DATASET CONTENT:

*-*-*

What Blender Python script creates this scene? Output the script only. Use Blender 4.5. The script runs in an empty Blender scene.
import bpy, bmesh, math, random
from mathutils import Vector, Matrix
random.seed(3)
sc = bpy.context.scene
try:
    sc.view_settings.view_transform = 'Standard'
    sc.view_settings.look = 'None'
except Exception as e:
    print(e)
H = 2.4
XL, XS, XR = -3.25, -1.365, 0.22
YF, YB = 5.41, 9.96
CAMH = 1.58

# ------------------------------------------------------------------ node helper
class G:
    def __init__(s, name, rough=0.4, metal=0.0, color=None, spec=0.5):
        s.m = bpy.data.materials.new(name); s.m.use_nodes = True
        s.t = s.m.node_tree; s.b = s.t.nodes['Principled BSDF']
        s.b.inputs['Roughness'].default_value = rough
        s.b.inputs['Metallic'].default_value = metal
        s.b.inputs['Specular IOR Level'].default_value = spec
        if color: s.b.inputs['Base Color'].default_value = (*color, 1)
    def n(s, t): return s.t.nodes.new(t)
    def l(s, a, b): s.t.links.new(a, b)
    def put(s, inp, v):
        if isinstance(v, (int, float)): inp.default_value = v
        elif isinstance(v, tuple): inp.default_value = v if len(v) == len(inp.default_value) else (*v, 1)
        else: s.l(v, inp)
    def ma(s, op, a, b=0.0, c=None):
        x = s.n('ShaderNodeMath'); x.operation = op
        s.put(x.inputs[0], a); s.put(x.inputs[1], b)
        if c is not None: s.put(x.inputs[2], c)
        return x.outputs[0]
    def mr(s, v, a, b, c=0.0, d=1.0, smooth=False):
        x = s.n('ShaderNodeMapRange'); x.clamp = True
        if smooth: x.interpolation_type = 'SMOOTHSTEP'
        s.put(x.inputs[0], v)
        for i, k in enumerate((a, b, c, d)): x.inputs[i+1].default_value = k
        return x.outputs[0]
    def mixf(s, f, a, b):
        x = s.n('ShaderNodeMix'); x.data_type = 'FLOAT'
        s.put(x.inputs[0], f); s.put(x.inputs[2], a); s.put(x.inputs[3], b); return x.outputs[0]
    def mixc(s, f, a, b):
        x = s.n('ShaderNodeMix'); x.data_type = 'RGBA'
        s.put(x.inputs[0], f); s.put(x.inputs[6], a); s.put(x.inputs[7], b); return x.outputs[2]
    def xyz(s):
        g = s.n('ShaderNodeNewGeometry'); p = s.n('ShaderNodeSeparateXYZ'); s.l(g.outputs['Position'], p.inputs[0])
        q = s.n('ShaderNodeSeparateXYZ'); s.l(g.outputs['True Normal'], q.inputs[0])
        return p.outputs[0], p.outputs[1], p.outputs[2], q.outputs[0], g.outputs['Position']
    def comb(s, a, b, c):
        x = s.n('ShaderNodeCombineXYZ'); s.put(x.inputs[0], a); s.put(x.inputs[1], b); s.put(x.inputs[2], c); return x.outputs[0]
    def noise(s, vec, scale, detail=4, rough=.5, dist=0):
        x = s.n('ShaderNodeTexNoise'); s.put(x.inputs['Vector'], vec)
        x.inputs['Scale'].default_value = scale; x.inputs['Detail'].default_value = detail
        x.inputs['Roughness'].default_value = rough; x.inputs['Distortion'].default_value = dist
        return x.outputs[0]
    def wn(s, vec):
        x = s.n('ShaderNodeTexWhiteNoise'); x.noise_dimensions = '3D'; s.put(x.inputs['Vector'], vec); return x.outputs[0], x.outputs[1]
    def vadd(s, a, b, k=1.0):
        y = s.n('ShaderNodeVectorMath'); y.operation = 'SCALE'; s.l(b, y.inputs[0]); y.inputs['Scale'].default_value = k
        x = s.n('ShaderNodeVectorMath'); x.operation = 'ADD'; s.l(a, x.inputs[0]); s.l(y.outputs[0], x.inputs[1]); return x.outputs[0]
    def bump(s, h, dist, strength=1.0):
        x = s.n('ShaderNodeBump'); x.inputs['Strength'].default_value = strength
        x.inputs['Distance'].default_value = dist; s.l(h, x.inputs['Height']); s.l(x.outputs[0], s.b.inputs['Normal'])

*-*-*

WHAT YOU SHOULD DO: Quote the listing word for word from its first line through the line in which "CAMH = 1.58" appears.

OUTPUT:
What Blender Python script creates this scene? Output the script only. Use Blender 4.5. The script runs in an empty Blender scene.
import bpy, bmesh, math, random
from mathutils import Vector, Matrix
random.seed(3)
sc = bpy.context.scene
try:
    sc.view_settings.view_transform = 'Standard'
    sc.view_settings.look = 'None'
except Exception as e:
    print(e)
H = 2.4
XL, XS, XR = -3.25, -1.365, 0.22
YF, YB = 5.41, 9.96
CAMH = 1.58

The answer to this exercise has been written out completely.